● **GIVEN EXERCISE**
Report back each line of the records that contains the string "script".

● **INPUT ROWS**
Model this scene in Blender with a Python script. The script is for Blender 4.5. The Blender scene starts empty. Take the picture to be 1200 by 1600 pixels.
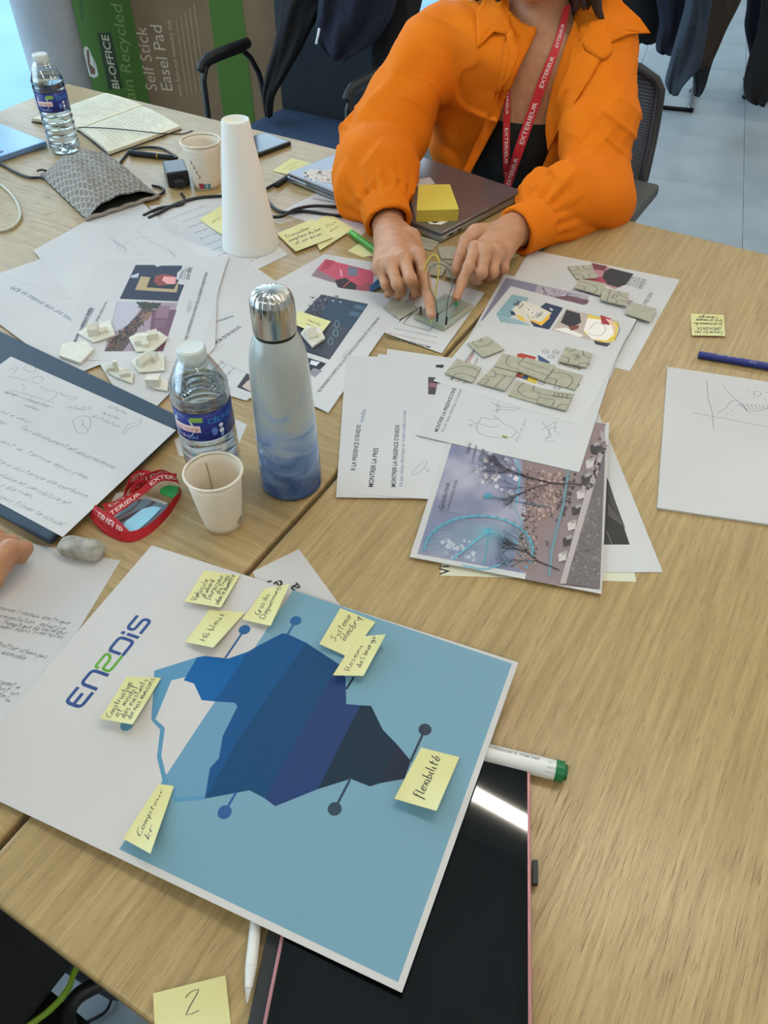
import bpy, math, random
import numpy as np
from mathutils import Vector, Matrix
rnd = random.Random(7)
PI = math.pi
# ---------------------------------------------------------------- camera (solved from the A4 / A3 sheets)
FPX, PITCH, ROLL, HC, TABLE = 1200., .786, .004, .631, .74
_f = np.array([0, math.cos(PITCH), -math.sin(PITCH)]); _u = np.array([0, math.sin(PITCH), math.cos(PITCH)]); _x = np.array([1., 0, 0])
_X = math.cos(ROLL)*_x + math.sin(ROLL)*_u; _U = -math.sin(ROLL)*_x + math.cos(ROLL)*_u
EYE = np.array([0, 0, HC])
scene = bpy.context.scene
COL = scene.collection
cd = bpy.data.cameras.new('camera'); cam = bpy.data.objects.new('camera', cd); COL.objects.link(cam)
cd.sensor_fit = 'HORIZONTAL'; cd.sensor_width = 36; cd.lens = 36*FPX/1200; cd.clip_start = .02
cam.matrix_world = Matrix([[_X[0], _U[0], -_f[0], 0], [_X[1], _U[1], -_f[1], 0], [_X[2], _U[2], -_f[2], HC+TABLE], [0, 0, 0, 1]])
scene.camera = cam
scene.view_settings.view_transform = 'Standard'; scene.view_settings.look = 'None'
scene.view_settings.gamma = 1; scene.view_settings.use_curve_mapping = False
scene.view_settings.exposure = -0.10
scene.cycles.max_bounces = 10; scene.cycles.transmission_bounces = 10; scene.cycles.transparent_max_bounces = 12
scene.cycles.caustics_reflective = False
# world: bright overcast daylight
w = bpy.data.worlds.new('sky'); scene.world = w; w.use_nodes = True
nt = w.node_tree; bg = nt.nodes['Background']
bg.inputs[0].default_value = (.66, .83, 1, 1); bg.inputs[1].default_value = 4.6
def area(name, loc, rot, sx, sy, e, col, z0=TABLE):
    l = bpy.data.lights.new(name, 'AREA'); l.shape = 'RECTANGLE'; l.size = sx; l.size_y = sy; l.energy = e; l.color = col
    o = bpy.data.objects.new(name, l); COL.objects.link(o); o.location = (loc[0], loc[1], loc[2]+z0); o.rotation_euler = rot
    return o
LAMP = 70.                                        # emission of the ceiling lamps
THETA = math.radians(-30.6)                     # direction of the desks' long edge in plan
UU = np.array([math.cos(THETA), math.sin(THETA), 0]); VV = np.array([-math.sin(THETA), math.cos(THETA), 0])

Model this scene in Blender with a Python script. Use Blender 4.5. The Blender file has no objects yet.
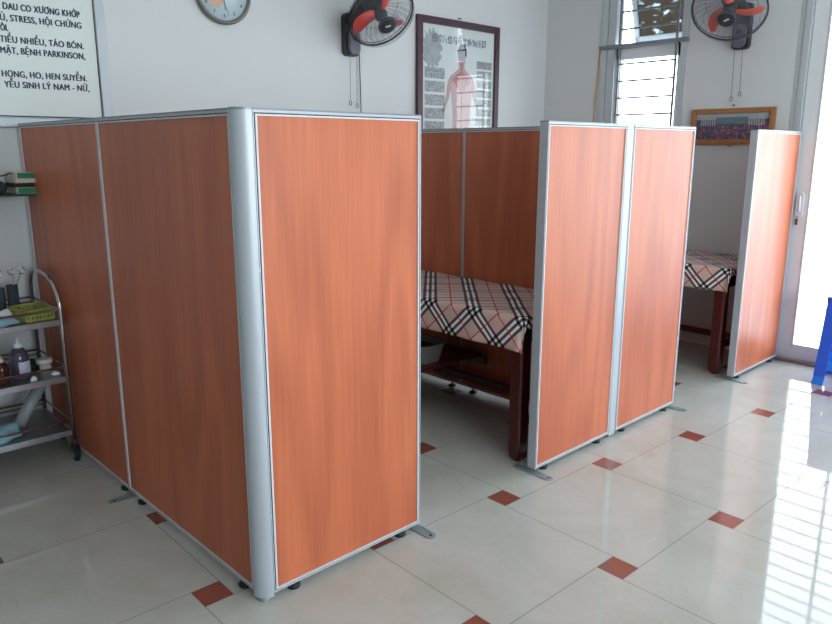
import bpy, bmesh, math, random
from mathutils import Vector, Matrix
random.seed(4)
C = bpy.context.scene.collection
PI = math.pi
H = 1.6            # screen height
XW = 4.25          # window wall
YB = 2.12          # back wall
TH = .045          # screen thickness

# ------------------------------------------------------------------ materials
def srgb(r, g, b):
    f = lambda c: (c/255/12.92) if c/255 <= .04045 else ((c/255+.055)/1.055)**2.4
    return (f(r), f(g), f(b), 1)

def mat(name, col, rough=.5, metal=0, spec=.5, coat=0, trans=0, ior=1.45, bump=0, bscale=80, var=0, vscale=6):
    m = bpy.data.materials.new(name); m.use_nodes = True
    nt = m.node_tree; b = nt.nodes['Principled BSDF']
    b.inputs['Base Color'].default_value = col
    b.inputs['Roughness'].default_value = rough
    b.inputs['Metallic'].default_value = metal
    b.inputs['Specular IOR Level'].default_value = spec
    b.inputs['Coat Weight'].default_value = coat
    b.inputs['Transmission Weight'].default_value = trans
    b.inputs['IOR'].default_value = ior
    tc = nt.nodes.new('ShaderNodeTexCoord')
    if var:
        n = nt.nodes.new('ShaderNodeTexNoise'); n.inputs['Scale'].default_value = vscale; n.inputs['Detail'].default_value = 5
        nt.links.new(tc.outputs['Object'], n.inputs['Vector'])
        mx = nt.nodes.new('ShaderNodeMix'); mx.data_type = 'RGBA'
        mx.inputs[6].default_value = tuple(c*(1-var) for c in col[:3])+(1,)
        mx.inputs[7].default_value = tuple(min(1, c*(1+var)) for c in col[:3])+(1,)
        nt.links.new(n.outputs['Fac'], mx.inputs[0]); nt.links.new(mx.outputs[2], b.inputs['Base Color'])
    if bump:
        n = nt.nodes.new('ShaderNodeTexNoise'); n.inputs['Scale'].default_value = bscale; n.inputs['Detail'].default_value = 3
        nt.links.new(tc.outputs['Object'], n.inputs['Vector'])
        bp = nt.nodes.new('ShaderNodeBump'); bp.inputs['Strength'].default_value = bump; bp.inputs['Distance'].default_value = .01
        nt.links.new(n.outputs['Fac'], bp.inputs['Height']); nt.links.new(bp.outputs['Normal'], b.inputs['Normal'])
    return m

def wood_laminate():
    m = mat('cherry_laminate', srgb(190, 100, 62), rough=.40, spec=.55)
    nt = m.node_tree; b = nt.nodes['Principled BSDF']; L = nt.links.new
    tc = nt.nodes.new('ShaderNodeTexCoord'); oi = nt.nodes.new('ShaderNodeObjectInfo')
    add = nt.nodes.new('ShaderNodeVectorMath'); add.operation = 'MULTIPLY_ADD'
    cmb = nt.nodes.new('ShaderNodeCombineXYZ'); L(oi.outputs['Random'], cmb.inputs[0]); L(oi.outputs['Random'], cmb.inputs[2])
    L(cmb.outputs[0], add.inputs[0]); add.inputs[1].default_value = (17, 0, 9); L(tc.outputs['Object'], add.inputs[2])
    def noise(sc, scale, det, dist=0):
        mp = nt.nodes.new('ShaderNodeMapping'); mp.inputs['Scale'].default_value = sc
        L(add.outputs[0], mp.inputs['Vector'])
        n = nt.nodes.new('ShaderNodeTexNoise'); n.inputs['Scale'].default_value = scale; n.inputs['Detail'].default_value = det
        n.inputs['Distortion'].default_value = dist; L(mp.outputs[0], n.inputs['Vector']); return n
    n1 = noise((1, .2, .035), 70, 4); n2 = noise((1, .2, .12), 9, 3, .4)
    # cathedral figure: bands of a slow noise
    n3 = noise((1, .2, .16), 3.2, 1, .2)
    mul = nt.nodes.new('ShaderNodeMath'); mul.operation = 'MULTIPLY'; mul.inputs[1].default_value = 34; L(n3.outputs['Fac'], mul.inputs[0])
    sn = nt.nodes.new('ShaderNodeMath'); sn.operation = 'SINE'; L(mul.outputs[0], sn.inputs[0])
    mr = nt.nodes.new('ShaderNodeMapRange'); mr.inputs[1].default_value = -1; mr.inputs[2].default_value = 1; L(sn.outputs[0], mr.inputs[0])
    a1 = nt.nodes.new('ShaderNodeMath'); a1.operation = 'MULTIPLY_ADD'; a1.inputs[1].default_value = .22; L(mr.outputs[0], a1.inputs[0])
    a2 = nt.nodes.new('ShaderNodeMath'); a2.operation = 'MULTIPLY_ADD'; a2.inputs[1].default_value = .55; L(n1.outputs['Fac'], a2.inputs[0])
    a3 = nt.nodes.new('ShaderNodeMath'); a3.operation = 'MULTIPLY'; a3.inputs[1].default_value = .35; L(n2.outputs['Fac'], a3.inputs[0])
    L(a3.outputs[0], a2.inputs[2]); L(a2.outputs[0], a1.inputs[2])
    cr = nt.nodes.new('ShaderNodeValToRGB')
    cr.color_ramp.elements[0].position = .25; cr.color_ramp.elements[0].color = srgb(160, 80, 51)
    cr.color_ramp.elements[1].position = .85; cr.color_ramp.elements[1].color = srgb(196, 109, 72)
    L(a1.outputs[0], cr.inputs[0]); L(cr.outputs[0], b.inputs['Base Color'])
    return m

def thin_glass(name, tint=(1, 1, 1, 1)):
    m = bpy.data.materials.new(name); m.use_nodes = True
    nt = m.node_tree; nt.nodes.clear(); L = nt.links.new
    o = nt.nodes.new('ShaderNodeOutputMaterial'); t = nt.nodes.new('ShaderNodeBsdfTransparent'); t.inputs[0].default_value = tint
    g = nt.nodes.new('ShaderNodeBsdfGlossy'); g.inputs['Roughness'].default_value = .02
    f = nt.nodes.new('ShaderNodeFresnel'); f.inputs[0].default_value = 1.4
    gm = nt.nodes.new('ShaderNodeNewGeometry'); k1 = nt.nodes.new('ShaderNodeMath'); k1.operation = 'SUBTRACT'; k1.inputs[0].default_value = 1; L(gm.outputs['Backfacing'], k1.inputs[1])
    k2 = nt.nodes.new('ShaderNodeMath'); k2.operation = 'MULTIPLY'; L(f.outputs[0], k2.inputs[0]); L(k1.outputs[0], k2.inputs[1])
    mx = nt.nodes.new('ShaderNodeMixShader'); L(k2.outputs[0], mx.inputs[0]); L(t.outputs[0], mx.inputs[1]); L(g.outputs[0], mx.inputs[2])
    L(mx.outputs[0], o.inputs[0]); return m

def painted_refl_glass():
    # reflected dark surroundings with bright spots, painted as mottled tint on the tilting pane
    m = bpy.data.materials.new('painted_reflection_glass'); m.use_nodes = True
    nt = m.node_tree; nt.nodes.clear(); L = nt.links.new
    o = nt.nodes.new('ShaderNodeOutputMaterial'); t = nt.nodes.new('ShaderNodeBsdfTransparent')
    tc = nt.nodes.new('ShaderNodeTexCoord'); mp = nt.nodes.new('ShaderNodeMapping'); mp.inputs['Scale'].default_value = (1, .8, 1.6)
    L(tc.outputs['Object'], mp.inputs[0])
    n = nt.nodes.new('ShaderNodeTexNoise'); n.inputs['Scale'].default_value = 14; n.inputs['Detail'].default_value = 3; L(mp.outputs[0], n.inputs['Vector'])
    cr = nt.nodes.new('ShaderNodeValToRGB'); e = cr.color_ramp.elements
    e[0].position = .58; e[0].color = (.095, .085, .073, 1); e[1].position = .72; e[1].color = (.34, .40, .46, 1)
    L(n.outputs['Fac'], cr.inputs[0]); L(cr.outputs[0], t.inputs[0])
    g = nt.nodes.new('ShaderNodeBsdfGlossy'); g.inputs['Roughness'].default_value = .03
    f = nt.nodes.new('ShaderNodeFresnel'); f.inputs[0].default_value = 1.45
    gm = nt.nodes.new('ShaderNodeNewGeometry'); k1 = nt.nodes.new('ShaderNodeMath'); k1.operation = 'SUBTRACT'; k1.inputs[0].default_value = 1; L(gm.outputs['Backfacing'], k1.inputs[1])
    k2 = nt.nodes.new('ShaderNodeMath'); k2.operation = 'MULTIPLY'; L(f.outputs[0], k2.inputs[0]); L(k1.outputs[0], k2.inputs[1])
    mx = nt.nodes.new('ShaderNodeMixShader'); L(k2.outputs[0], mx.inputs[0]); L(t.outputs[0], mx.inputs[1]); L(g.outputs[0], mx.inputs[2])
    L(mx.outputs[0], o.inputs[0]); return m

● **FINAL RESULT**
Model this scene in Blender with a Python script. The script is for Blender 4.5. The Blender scene starts empty. Take the picture to be 1200 by 1600 pixels.
Model this scene in Blender with a Python script. Use Blender 4.5. The Blender file has no objects yet.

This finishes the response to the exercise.